Quote every line of the material beneath this one.

(begin)

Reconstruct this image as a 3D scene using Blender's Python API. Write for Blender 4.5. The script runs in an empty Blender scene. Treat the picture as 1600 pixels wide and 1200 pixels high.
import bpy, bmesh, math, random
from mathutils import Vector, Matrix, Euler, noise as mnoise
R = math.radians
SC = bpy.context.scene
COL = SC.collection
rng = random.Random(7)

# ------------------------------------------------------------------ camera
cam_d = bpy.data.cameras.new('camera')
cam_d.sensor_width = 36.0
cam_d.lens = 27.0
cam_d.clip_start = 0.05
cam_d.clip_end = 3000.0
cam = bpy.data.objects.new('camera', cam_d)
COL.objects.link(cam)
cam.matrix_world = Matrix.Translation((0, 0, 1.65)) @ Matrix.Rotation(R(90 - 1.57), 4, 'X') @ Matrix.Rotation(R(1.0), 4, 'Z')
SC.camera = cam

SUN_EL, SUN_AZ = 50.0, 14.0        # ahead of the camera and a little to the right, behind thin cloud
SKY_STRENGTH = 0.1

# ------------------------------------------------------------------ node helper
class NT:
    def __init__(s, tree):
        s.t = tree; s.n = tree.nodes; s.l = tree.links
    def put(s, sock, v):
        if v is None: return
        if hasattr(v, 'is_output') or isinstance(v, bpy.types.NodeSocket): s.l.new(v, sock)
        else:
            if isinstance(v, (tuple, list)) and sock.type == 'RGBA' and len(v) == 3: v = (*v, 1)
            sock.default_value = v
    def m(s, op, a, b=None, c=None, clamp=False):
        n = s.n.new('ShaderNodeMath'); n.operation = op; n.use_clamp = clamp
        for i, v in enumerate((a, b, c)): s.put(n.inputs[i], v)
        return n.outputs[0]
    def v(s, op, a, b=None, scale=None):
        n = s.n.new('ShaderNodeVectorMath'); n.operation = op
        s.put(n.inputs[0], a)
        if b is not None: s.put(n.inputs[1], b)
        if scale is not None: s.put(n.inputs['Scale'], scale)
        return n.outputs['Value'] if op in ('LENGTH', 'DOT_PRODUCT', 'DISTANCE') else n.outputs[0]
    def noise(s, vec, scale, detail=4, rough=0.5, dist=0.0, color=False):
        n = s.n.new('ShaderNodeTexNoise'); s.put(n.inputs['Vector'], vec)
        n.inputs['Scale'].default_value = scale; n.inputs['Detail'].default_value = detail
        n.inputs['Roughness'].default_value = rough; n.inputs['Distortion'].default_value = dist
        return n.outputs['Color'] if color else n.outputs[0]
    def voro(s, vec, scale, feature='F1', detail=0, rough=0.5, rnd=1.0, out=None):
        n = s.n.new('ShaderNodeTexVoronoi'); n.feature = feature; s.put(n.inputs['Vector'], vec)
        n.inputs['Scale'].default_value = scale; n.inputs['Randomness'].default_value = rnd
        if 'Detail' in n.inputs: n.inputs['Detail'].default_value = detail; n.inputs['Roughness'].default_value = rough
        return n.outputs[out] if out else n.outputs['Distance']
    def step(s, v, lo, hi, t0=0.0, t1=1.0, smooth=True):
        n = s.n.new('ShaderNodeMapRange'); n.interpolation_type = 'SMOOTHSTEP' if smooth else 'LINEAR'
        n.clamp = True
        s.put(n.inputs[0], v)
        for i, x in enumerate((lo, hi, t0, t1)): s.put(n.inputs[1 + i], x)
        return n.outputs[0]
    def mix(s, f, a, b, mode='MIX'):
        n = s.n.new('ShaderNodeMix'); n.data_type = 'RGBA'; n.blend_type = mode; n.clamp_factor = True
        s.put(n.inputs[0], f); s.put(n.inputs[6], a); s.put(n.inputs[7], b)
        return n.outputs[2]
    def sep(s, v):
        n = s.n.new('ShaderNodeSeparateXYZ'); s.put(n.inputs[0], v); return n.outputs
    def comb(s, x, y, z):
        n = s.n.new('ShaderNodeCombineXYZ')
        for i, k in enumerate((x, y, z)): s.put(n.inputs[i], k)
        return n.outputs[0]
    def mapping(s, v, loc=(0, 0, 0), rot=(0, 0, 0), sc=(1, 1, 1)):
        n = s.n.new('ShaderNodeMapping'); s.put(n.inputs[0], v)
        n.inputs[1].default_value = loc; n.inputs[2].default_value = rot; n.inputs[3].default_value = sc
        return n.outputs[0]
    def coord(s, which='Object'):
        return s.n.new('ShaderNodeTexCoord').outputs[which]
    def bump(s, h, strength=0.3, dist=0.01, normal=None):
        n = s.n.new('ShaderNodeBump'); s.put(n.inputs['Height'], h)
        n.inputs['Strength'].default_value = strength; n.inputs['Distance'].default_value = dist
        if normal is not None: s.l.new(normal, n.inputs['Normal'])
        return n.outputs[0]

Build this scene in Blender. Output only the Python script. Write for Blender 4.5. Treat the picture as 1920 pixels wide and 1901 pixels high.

(end)

FULL OUTPUT =>
Reconstruct this image as a 3D scene using Blender's Python API. Write for Blender 4.5. The script runs in an empty Blender scene. Treat the picture as 1600 pixels wide and 1200 pixels high.
import bpy, bmesh, math, random
from mathutils import Vector, Matrix, Euler, noise as mnoise
R = math.radians
SC = bpy.context.scene
COL = SC.collection
rng = random.Random(7)

# ------------------------------------------------------------------ camera
cam_d = bpy.data.cameras.new('camera')
cam_d.sensor_width = 36.0
cam_d.lens = 27.0
cam_d.clip_start = 0.05
cam_d.clip_end = 3000.0
cam = bpy.data.objects.new('camera', cam_d)
COL.objects.link(cam)
cam.matrix_world = Matrix.Translation((0, 0, 1.65)) @ Matrix.Rotation(R(90 - 1.57), 4, 'X') @ Matrix.Rotation(R(1.0), 4, 'Z')
SC.camera = cam

SUN_EL, SUN_AZ = 50.0, 14.0        # ahead of the camera and a little to the right, behind thin cloud
SKY_STRENGTH = 0.1

# ------------------------------------------------------------------ node helper
class NT:
    def __init__(s, tree):
        s.t = tree; s.n = tree.nodes; s.l = tree.links
    def put(s, sock, v):
        if v is None: return
        if hasattr(v, 'is_output') or isinstance(v, bpy.types.NodeSocket): s.l.new(v, sock)
        else:
            if isinstance(v, (tuple, list)) and sock.type == 'RGBA' and len(v) == 3: v = (*v, 1)
            sock.default_value = v
    def m(s, op, a, b=None, c=None, clamp=False):
        n = s.n.new('ShaderNodeMath'); n.operation = op; n.use_clamp = clamp
        for i, v in enumerate((a, b, c)): s.put(n.inputs[i], v)
        return n.outputs[0]
    def v(s, op, a, b=None, scale=None):
        n = s.n.new('ShaderNodeVectorMath'); n.operation = op
        s.put(n.inputs[0], a)
        if b is not None: s.put(n.inputs[1], b)
        if scale is not None: s.put(n.inputs['Scale'], scale)
        return n.outputs['Value'] if op in ('LENGTH', 'DOT_PRODUCT', 'DISTANCE') else n.outputs[0]
    def noise(s, vec, scale, detail=4, rough=0.5, dist=0.0, color=False):
        n = s.n.new('ShaderNodeTexNoise'); s.put(n.inputs['Vector'], vec)
        n.inputs['Scale'].default_value = scale; n.inputs['Detail'].default_value = detail
        n.inputs['Roughness'].default_value = rough; n.inputs['Distortion'].default_value = dist
        return n.outputs['Color'] if color else n.outputs[0]
    def voro(s, vec, scale, feature='F1', detail=0, rough=0.5, rnd=1.0, out=None):
        n = s.n.new('ShaderNodeTexVoronoi'); n.feature = feature; s.put(n.inputs['Vector'], vec)
        n.inputs['Scale'].default_value = scale; n.inputs['Randomness'].default_value = rnd
        if 'Detail' in n.inputs: n.inputs['Detail'].default_value = detail; n.inputs['Roughness'].default_value = rough
        return n.outputs[out] if out else n.outputs['Distance']
    def step(s, v, lo, hi, t0=0.0, t1=1.0, smooth=True):
        n = s.n.new('ShaderNodeMapRange'); n.interpolation_type = 'SMOOTHSTEP' if smooth else 'LINEAR'
        n.clamp = True
        s.put(n.inputs[0], v)
        for i, x in enumerate((lo, hi, t0, t1)): s.put(n.inputs[1 + i], x)
        return n.outputs[0]
    def mix(s, f, a, b, mode='MIX'):
        n = s.n.new('ShaderNodeMix'); n.data_type = 'RGBA'; n.blend_type = mode; n.clamp_factor = True
        s.put(n.inputs[0], f); s.put(n.inputs[6], a); s.put(n.inputs[7], b)
        return n.outputs[2]
    def sep(s, v):
        n = s.n.new('ShaderNodeSeparateXYZ'); s.put(n.inputs[0], v); return n.outputs
    def comb(s, x, y, z):
        n = s.n.new('ShaderNodeCombineXYZ')
        for i, k in enumerate((x, y, z)): s.put(n.inputs[i], k)
        return n.outputs[0]
    def mapping(s, v, loc=(0, 0, 0), rot=(0, 0, 0), sc=(1, 1, 1)):
        n = s.n.new('ShaderNodeMapping'); s.put(n.inputs[0], v)
        n.inputs[1].default_value = loc; n.inputs[2].default_value = rot; n.inputs[3].default_value = sc
        return n.outputs[0]
    def coord(s, which='Object'):
        return s.n.new('ShaderNodeTexCoord').outputs[which]
    def bump(s, h, strength=0.3, dist=0.01, normal=None):
        n = s.n.new('ShaderNodeBump'); s.put(n.inputs['Height'], h)
        n.inputs['Strength'].default_value = strength; n.inputs['Distance'].default_value = dist
        if normal is not None: s.l.new(normal, n.inputs['Normal'])
        return n.outputs[0]

Build this scene in Blender. Output only the Python script. Write for Blender 4.5. Treat the picture as 1920 pixels wide and 1901 pixels high.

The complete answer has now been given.